Par Sadok Rouai
Pour rappel, l’Assemblée des Représentants du Peuple (ARP) a approuvé, le 27 décembre 2024, un accord de prêt de 500 millions de dollars au profit de l’État, signé entre la Banque centrale de Tunisie (BCT) et Afreximbank. Dans un article précédent[1], nous avons détaillé les conditions de ce prêt, en mettant en avant une clause spécifique qui modifie significativement l’évaluation de son coût effectif.
Cette clause impose à la BCT de déposer 350 millions de dollars auprès d’Afreximbank pour une durée de cinq ans, avec un taux d’intérêt de seulement 1,65 %. Autrement dit, sur les 500 millions de dollars empruntés, 70 % du montant sont immobilisés sous forme de dépôt de garantie, réduisant ainsi l’accès effectif de la Tunisie à seulement 150 millions de dollars. Un précédent accord avait déjà été conclu le 13 avril 2022, portant sur un prêt de 700 millions de dollars sur sept ans, assorti d’un taux d’intérêt de 5,76 % et d’un dépôt de garantie de 400 millions de dollars.
Controverse autour du prêt de 500 millions de dollars
Intervenant sur les ondes de la Radio nationale[2], le jeudi 6 février 2025, la députée Amel Meddeb a souligné le manque de clarté du document explicatif relatif à ce prêt. Elle a également dénoncé les pressions exercées par le pouvoir exécutif sur les députés pour qu’ils adoptent le projet sans consultation approfondie, sous prétexte que son rejet entraînerait un blocage du budget de l’État.
Par ailleurs, elle a indiqué avoir déposé, le 3 février 2025, une question écrite adressée à la ministre des Finances concernant les conditions du prêt, en particulier les dépôts de garantie de 350 et 400 millions de dollars. Elle a insisté sur le fait que l’exposé des motifs n’était pas clair et manquait de précisions sur les conditions du prêt, les modalités d’utilisation des fonds, ainsi que le coût réel du financement et les risques qui y sont associés.
Sur ce dernier point, il convient de préciser que des pressions avaient effectivement été exercées sur les députés pour approuver le prêt avant le 31 décembre 2024, alors que le contrat avait été signé le 24 novembre 2024. La réponse des représentants du ministère s’est révélée vague et peu convaincante. Ils ont évoqué une série d’engagements portant sur le paiement des salaires de décembre 2024, le règlement des subventions et des transferts à la CNPRPS, ainsi que le remboursement de la dette publique.

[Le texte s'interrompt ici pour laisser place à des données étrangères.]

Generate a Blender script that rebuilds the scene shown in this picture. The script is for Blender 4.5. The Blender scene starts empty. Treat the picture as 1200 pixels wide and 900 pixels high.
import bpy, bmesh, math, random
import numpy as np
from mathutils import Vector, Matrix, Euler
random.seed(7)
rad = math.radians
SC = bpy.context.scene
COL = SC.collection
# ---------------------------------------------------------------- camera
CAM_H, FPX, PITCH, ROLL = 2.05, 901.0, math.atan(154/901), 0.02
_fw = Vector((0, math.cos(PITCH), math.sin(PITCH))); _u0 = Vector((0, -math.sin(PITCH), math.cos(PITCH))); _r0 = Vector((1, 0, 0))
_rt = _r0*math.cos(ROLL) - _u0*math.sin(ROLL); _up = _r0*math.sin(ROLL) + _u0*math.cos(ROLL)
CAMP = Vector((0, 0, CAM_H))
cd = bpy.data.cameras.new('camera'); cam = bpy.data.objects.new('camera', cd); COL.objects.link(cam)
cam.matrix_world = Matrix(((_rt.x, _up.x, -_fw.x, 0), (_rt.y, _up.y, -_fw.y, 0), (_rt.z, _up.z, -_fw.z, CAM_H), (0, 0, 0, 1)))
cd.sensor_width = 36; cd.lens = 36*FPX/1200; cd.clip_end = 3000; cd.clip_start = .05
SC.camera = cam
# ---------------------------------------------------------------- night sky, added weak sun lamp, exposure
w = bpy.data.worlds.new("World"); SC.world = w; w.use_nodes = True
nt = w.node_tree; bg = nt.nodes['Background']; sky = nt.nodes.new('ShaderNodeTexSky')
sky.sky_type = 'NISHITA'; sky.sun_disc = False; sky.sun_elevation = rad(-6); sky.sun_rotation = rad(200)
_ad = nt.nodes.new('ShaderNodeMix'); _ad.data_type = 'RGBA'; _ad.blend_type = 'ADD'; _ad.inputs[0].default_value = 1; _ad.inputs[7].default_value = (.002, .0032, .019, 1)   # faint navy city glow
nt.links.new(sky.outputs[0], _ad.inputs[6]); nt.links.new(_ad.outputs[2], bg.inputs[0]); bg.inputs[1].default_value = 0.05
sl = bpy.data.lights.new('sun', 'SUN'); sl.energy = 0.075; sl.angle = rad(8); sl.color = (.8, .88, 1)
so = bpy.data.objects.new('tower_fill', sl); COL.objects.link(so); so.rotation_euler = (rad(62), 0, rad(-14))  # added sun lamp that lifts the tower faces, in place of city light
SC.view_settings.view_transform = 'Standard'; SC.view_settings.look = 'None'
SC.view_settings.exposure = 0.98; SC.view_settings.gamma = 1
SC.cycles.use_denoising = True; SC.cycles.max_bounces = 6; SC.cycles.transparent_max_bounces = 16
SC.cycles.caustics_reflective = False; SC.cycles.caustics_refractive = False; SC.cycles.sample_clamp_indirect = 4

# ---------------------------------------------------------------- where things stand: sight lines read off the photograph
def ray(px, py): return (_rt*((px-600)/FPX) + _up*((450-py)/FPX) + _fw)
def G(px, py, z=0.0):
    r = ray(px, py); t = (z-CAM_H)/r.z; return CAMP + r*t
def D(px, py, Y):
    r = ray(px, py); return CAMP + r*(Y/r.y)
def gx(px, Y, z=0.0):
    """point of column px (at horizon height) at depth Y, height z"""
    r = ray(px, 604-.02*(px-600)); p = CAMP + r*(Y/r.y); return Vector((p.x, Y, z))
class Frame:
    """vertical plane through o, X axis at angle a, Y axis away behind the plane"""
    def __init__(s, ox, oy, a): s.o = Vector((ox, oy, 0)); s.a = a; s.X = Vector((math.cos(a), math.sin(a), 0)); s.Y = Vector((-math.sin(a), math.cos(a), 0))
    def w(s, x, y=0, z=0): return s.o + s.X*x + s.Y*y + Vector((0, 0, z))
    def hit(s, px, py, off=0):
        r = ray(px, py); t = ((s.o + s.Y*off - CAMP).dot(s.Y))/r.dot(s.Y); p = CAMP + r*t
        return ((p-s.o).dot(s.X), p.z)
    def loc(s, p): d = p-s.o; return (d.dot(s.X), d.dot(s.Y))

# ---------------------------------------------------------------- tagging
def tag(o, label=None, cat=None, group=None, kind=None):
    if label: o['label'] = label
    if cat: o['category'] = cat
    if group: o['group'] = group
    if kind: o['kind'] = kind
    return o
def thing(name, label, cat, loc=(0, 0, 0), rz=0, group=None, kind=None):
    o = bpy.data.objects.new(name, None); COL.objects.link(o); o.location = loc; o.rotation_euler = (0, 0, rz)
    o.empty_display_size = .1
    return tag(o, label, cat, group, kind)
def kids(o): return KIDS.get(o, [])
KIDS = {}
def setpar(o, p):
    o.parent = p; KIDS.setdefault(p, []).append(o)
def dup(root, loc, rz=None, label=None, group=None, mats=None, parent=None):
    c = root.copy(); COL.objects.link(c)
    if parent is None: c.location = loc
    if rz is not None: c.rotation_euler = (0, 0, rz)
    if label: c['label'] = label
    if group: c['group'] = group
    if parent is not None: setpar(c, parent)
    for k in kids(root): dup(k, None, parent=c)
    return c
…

Les conditions du prêt étaient claires
En revanche, l’affirmation de la députée selon laquelle l’exposé des motifs manquait de précisions sur les conditions du prêt n’est pas fondée. En effet, toutes les conditions du prêt sont détaillées dans l’exposé des motifs, dont une copie figure ci-après, ainsi que dans le rapport de la commission des finances et du budget, y compris le dépôt de garantie de 350 millions de dollars auprès d’Afreximbank. En fait, tous les documents sont disponibles sur le site de l’ARP[3].
Il est probable que les députés n’aient pas eu le temps ni l’expertise nécessaires pour examiner en détail les documents soumis. Cette situation soulève la question de la responsabilité des représentants du ministère des Finances et de la BCT. Non seulement ces derniers n’ont pas signalé l’obligation inédite liée au dépôt, mais ils ont affirmé que ce prêt relevait des prêts préférentiels et non conditionnés, supposés être destinés à l’investissement et à l’épargne, tout en contribuant au renforcement des réserves en devises. Ils ont ajouté que le taux d’intérêt du prêt était plus avantageux que celui de 2022, un argument qui, selon eux, a incité les autorités à augmenter le montant de l’emprunt de 400 à 500 millions de dollars.
Cette expérience souligne la nécessité et l’urgence de doter l’ARP de conseillers permanents afin d’aider les députés à analyser de manière approfondie les documents financiers complexes, tels que les contrats de prêt. Il est également essentiel que les députés disposent de temps suffisant, d’une coopération effective et d’informations complètes de la part de l’administration pour exercer pleinement leur rôle de contrôle et de décision.